Pizza + Politics event sparks debate


On a campus widely considered to be apolitical, a Student Senate initiative sought to start politically charged conversation and disagreement with the first iteration of Pizza + Politics on Wednesday.
The event, which garnered 177 responses out of nearly 1,300 invites on Facebook, filled two-thirds of the roundtables in Rangos 3, with each table designated a student or faculty facilitator to engage and mediate participant discussion with guided questions, and a box of pizza.
Facilitators included adjunct professor Mary Jo Miller, Assistant Dean of Student Affairs Renee Camerlengo, junior chemical engineering major Michael Wesley Booker II, junior history major Ashley Sobhani, junior psychology and French double major Siriana Abboud, Senate Chair and junior information systems major Evan Wineland, senior global studies major Julia Constantine, Assistant Director of Student Life David Chickering, Coordinator of Gender Programs and Sexual Violence Prevention Jess Klein, adjunct professor Colin Clarke, and Teaching Professor of Political Science and International Relations Silvia Borzutzky.
The topic of the event was “The Right to be Offensive: What can we take away from Charlie Hebdo and The Interview?” and discussion launched right away and lasted the full hour, with each table taking a different track in group conversation.
Students pondered Sony’s The Interview as an example of free speech and North Korea’s response as a threat to that expression.

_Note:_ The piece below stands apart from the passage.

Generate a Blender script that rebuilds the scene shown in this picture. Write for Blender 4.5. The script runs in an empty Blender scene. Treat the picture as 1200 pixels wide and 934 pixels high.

“These regimes survive on keeping tight control on their image,” said junior economics and statistics major Guillermo Marce-Santurio. “This movie makes them seem weak.”
Conversation also focused on the attack at Charlie Hebdo. Facilitator Abboud posed the question, when making an incendiary statement, “Do I have a responsibility to the safety of the people around me?”
Junior mechanical engineering major Paul Kioko echoed Abboud’s question: “Before you say something, are you thinking about possible reactions?”
Toward the end of discussion, facilitators shifted conversation toward expression on campus: Should college students enjoy the same rights on campus as the rest of America?
“This is a private institution, and when I agreed to come to CMU, I agreed to follow the rules they have,” Marce-Santurio said.
“Being in society has an inherent loss of rights to it,” said junior business major Hodei García. “I will give up my right to kill you so you don’t kill me.”
According to Wineland, who spearheaded the event, Pizza + Politics is a response to Herbert Simon’s concept of “poverty of attention,” by which an overabundance of external stimuli causes people to tune out important global events.
“There is a culture of apathy on campus,” Wineland said. But beyond tackling political inattention, Wineland said the program is also an attempt to foster connections between Senate and the student body.
“We’ve always sought to engage with students,” Wineland said, comparing Pizza + Politics to past town hall meetings, which he said were not as well received. About achieving this level of engagement, Wineland said, “It doesn’t have to be that complicated. It can be simple — as simple as a conversation.”
“We were all excited and we got the word out,” said junior computer science major and School of Computer Science senator Gail Wilson, who attended and helped organize the event. “We got great facilitators.”
“I thought it was encouraging,” Wilson said. “I learned a lot from it.”